Nietzche decía: «Todo lo absoluto forma parte de la patología»

No existe una frontera clara entre lo sano y lo patológico. “O estoy sano o padezco una patología”: la realidad es que no hay un límite definido, porque lo patológico se va construyendo a partir de lo sano.

Hablemos de las emociones. Sabemos que estas conservan un bagaje de muchas etapas de evolución del hombre. Las emociones han ido configurándose y las hemos interiorizado a través de nuestra experiencia vital como seres humanos.

Cada emoción tiene una función específica:

El miedo, por ejemplo, tiene la función de ayudarnos a sobrevivir: nos pone en estado de alerta.

Así, el temor a los animales viene de antiguo. Su función ha sido la de ayudarnos en la supervivencia. Es ese estado de alerta el que nos salva cuando tenemos que defendernos de un  animal que nos ataca. No olvidemos que seres humanos y animales compartimos el planeta y de no haber sido por el miedo y la reacción que provoca en los hombres, estos habrían podido acabar con nuestra especie ( aunque seguramente muchas especies de seres vivos se habrían salvado de nuestra acción devastadora).

El placer es otra de las emociones básicas sobre las que estructuramos nuestras reacciones.

Cuando hablamos del placer, sentimos enseguida que esta emoción tiene que ser siempre positiva, sin embargo, igual que todas las emociones, tiene su lado oscuro.

En vacaciones nos permitimos excesos de placer como gratificación tras  duros meses de trabajo y tensiones.

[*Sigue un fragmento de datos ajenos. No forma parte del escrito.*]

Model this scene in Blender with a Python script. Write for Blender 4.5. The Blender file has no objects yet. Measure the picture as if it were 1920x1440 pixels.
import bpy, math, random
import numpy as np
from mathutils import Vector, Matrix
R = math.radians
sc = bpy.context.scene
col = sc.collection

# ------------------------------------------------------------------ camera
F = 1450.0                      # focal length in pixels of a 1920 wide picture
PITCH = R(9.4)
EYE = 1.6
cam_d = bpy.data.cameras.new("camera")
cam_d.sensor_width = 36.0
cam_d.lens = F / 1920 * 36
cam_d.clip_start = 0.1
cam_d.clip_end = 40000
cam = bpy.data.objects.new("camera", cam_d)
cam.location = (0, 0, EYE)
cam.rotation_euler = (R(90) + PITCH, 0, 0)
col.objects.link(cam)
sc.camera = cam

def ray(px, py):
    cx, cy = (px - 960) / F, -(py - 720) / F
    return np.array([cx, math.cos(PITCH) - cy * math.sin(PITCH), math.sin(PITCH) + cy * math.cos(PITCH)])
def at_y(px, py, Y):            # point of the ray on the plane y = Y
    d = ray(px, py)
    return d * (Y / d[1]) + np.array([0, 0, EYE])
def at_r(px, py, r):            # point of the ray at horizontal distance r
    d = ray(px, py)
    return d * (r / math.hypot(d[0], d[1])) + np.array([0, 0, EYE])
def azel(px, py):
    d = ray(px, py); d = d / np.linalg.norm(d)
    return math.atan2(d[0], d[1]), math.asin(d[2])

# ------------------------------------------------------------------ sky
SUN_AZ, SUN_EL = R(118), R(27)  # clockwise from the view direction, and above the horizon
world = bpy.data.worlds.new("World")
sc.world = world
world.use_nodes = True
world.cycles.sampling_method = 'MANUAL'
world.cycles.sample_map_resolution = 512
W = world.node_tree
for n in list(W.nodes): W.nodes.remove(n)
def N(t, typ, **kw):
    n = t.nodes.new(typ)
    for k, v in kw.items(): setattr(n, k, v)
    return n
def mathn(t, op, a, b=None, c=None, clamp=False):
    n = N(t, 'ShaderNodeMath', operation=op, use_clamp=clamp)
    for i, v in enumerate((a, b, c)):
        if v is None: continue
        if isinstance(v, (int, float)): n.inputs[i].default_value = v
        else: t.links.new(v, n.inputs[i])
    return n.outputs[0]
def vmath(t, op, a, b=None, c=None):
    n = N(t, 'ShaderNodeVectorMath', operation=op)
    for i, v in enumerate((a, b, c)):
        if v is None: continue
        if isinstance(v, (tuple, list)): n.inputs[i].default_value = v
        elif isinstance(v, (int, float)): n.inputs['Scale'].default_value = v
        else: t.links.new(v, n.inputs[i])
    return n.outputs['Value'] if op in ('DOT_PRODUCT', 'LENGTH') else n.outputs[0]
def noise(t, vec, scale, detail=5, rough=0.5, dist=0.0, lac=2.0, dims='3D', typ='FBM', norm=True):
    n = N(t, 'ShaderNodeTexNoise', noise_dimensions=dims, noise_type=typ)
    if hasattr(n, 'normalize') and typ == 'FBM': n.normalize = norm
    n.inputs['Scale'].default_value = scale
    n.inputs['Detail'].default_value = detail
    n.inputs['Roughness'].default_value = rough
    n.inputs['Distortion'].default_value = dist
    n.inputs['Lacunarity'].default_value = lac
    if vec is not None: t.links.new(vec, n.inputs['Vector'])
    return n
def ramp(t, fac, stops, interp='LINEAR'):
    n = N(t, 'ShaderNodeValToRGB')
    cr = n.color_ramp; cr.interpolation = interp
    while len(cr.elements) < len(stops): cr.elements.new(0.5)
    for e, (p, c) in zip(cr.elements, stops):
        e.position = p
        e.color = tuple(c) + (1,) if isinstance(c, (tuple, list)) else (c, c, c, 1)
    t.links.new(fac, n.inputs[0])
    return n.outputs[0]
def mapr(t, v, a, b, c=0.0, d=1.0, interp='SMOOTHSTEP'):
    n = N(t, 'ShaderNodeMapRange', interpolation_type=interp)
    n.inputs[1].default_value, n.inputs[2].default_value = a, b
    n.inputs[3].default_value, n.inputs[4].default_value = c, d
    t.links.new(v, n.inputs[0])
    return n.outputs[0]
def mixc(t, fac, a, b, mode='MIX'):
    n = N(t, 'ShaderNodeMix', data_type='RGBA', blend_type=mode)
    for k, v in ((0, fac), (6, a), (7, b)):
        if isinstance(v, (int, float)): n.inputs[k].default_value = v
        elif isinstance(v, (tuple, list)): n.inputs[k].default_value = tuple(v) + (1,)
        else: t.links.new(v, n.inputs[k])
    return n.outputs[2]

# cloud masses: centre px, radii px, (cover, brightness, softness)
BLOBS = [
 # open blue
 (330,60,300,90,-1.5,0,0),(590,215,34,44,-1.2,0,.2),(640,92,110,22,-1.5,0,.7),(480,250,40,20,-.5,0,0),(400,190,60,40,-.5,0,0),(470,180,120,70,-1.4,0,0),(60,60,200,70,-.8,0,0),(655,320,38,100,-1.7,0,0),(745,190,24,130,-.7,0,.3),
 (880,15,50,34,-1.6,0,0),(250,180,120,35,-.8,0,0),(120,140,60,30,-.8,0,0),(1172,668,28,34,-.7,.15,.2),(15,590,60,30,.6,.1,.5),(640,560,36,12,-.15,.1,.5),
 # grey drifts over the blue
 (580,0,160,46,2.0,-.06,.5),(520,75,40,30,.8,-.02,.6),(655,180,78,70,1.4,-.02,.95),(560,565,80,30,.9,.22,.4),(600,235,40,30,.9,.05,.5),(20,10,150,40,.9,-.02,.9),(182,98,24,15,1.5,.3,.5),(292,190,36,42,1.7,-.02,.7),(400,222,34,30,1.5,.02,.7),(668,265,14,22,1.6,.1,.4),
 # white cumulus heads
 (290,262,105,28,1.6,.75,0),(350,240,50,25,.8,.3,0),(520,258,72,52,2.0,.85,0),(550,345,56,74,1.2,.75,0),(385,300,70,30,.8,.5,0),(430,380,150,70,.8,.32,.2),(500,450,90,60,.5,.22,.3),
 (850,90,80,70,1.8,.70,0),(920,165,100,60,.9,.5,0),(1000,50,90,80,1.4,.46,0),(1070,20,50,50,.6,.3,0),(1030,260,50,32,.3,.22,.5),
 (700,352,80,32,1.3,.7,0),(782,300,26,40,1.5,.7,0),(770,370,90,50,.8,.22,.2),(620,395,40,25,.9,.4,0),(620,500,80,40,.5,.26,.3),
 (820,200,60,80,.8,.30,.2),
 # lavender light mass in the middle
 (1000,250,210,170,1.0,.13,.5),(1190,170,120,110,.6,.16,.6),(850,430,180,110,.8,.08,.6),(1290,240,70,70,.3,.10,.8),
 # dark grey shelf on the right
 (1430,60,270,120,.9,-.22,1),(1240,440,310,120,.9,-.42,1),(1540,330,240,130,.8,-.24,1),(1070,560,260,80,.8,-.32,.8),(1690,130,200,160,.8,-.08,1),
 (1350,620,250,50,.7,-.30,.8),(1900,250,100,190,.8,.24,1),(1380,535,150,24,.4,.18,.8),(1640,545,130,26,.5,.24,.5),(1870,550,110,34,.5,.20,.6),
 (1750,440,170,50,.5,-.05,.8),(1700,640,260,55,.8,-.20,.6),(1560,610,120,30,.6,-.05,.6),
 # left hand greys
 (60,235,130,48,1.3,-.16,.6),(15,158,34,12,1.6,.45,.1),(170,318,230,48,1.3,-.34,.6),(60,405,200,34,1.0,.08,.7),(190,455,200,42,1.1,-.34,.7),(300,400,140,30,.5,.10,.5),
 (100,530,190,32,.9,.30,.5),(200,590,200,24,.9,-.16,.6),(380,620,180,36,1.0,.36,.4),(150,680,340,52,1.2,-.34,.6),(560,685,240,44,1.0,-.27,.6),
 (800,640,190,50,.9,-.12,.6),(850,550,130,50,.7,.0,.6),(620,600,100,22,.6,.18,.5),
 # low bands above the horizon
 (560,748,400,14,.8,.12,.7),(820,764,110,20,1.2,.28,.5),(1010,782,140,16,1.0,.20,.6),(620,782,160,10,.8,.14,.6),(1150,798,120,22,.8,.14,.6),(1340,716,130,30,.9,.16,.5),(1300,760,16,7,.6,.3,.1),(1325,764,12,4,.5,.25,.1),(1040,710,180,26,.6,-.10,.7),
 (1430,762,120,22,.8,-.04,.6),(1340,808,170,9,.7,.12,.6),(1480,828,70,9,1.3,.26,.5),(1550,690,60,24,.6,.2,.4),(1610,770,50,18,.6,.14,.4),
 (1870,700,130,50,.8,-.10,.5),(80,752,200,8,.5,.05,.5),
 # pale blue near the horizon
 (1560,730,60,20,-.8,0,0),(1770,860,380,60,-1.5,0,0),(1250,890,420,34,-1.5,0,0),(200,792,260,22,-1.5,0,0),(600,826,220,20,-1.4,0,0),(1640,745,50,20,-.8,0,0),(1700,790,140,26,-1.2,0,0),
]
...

Estos excesos de placer vacacionales son sanos; sin embargo, cuando la persona se deja arrastrar y deja de autogestionarse de forma equilibrada, el placer puede transformarse en un tormento. Cualquier exceso con el juego, el sexo, la alimentación, las compras y el de buscar la desinhibición para divertirnos con el alcohol o las drogas, puede terminar en una adicción que será una tortura, de la que tendremos que librarnos o – por el contrario, puede acabar con nosotros y con los que nos rodean.

Al sufrir una pérdida, una separación dolorosa o una situación traumática, el dolor se encarga de que podamos canalizar el sufrimiento a través de los diferentes recursos que poseemos. El llanto, la verbalización de lo que sentimos, la búsqueda de consuelo en sus diferentes formas y/o reacciones de afrontamiento, nos ayudan a recuperar nuestra vida. Nadie puede evitar que sintamos dolor después de un suceso luctuoso o traumático; hay que afrontarlo y pasar a través de él, para poder recordarlo de una forma sana  que nos ayudará a generar recursos para futuras experiencias.

El exceso de dolor, el dolor mal canalizado, nos lleva a la depresión. Ésta nos anula, nos inutiliza.

A recuperarnos del dolor también nos ayuda otra emoción básica: La rabia.

La rabia nos da fuerzas para luchar y enfrentarnos a situaciones difíciles que, de otra forma, nos resultaría más complicado abordar o, sin ella, podríamos fácilmente caer en la depresión.

La rabia tiene mala fama. En efecto, hablamos de “mal genio”, “mal humor”, calificamos de “perro rabioso” a la persona que reacciona con rabia…

Sin embargo, la rabia acude en nuestra ayuda a menudo. Nos puede ayudar cuando nos sentimos impotentes ante una injusticia o también cuando tenemos que resolver un problema. Así pues, la rabia conduce al desarrollo, nos empuja a resolver y a negociar.

Cada persona vive su cotidianidad de forma diferente y lo que es bueno para uno, puede ser vivido de forma menos positiva por el otro. La manera de percibir lo que sucede en nuestras vidas,  nos provoca una reacción emocional que da una respuesta más o menos acertada. La manera de responder y las consecuencias de esa respuesta son las que determinan si nuestras emociones generan respuestas adaptadas o, de lo contrario, salimos más perjudicados por ellas. 

 

Cuando el miedo me bloquea, genero ansiedad.

Si busco refugio en el placer, encuentro la tortura.

Hundido en mi dolor, abro la puerta a la oscuridad.

La rabia desbordada deja libre  la agresividad.

 

Lo sano puede transformarse en patológico cuando lo llevamos a lo absoluto. 

La frontera se encuentra en la capacidad de cada uno en comprenderse y permitirse el cambio, paso a paso alejándote de lo extremos para llegar al equilibrio.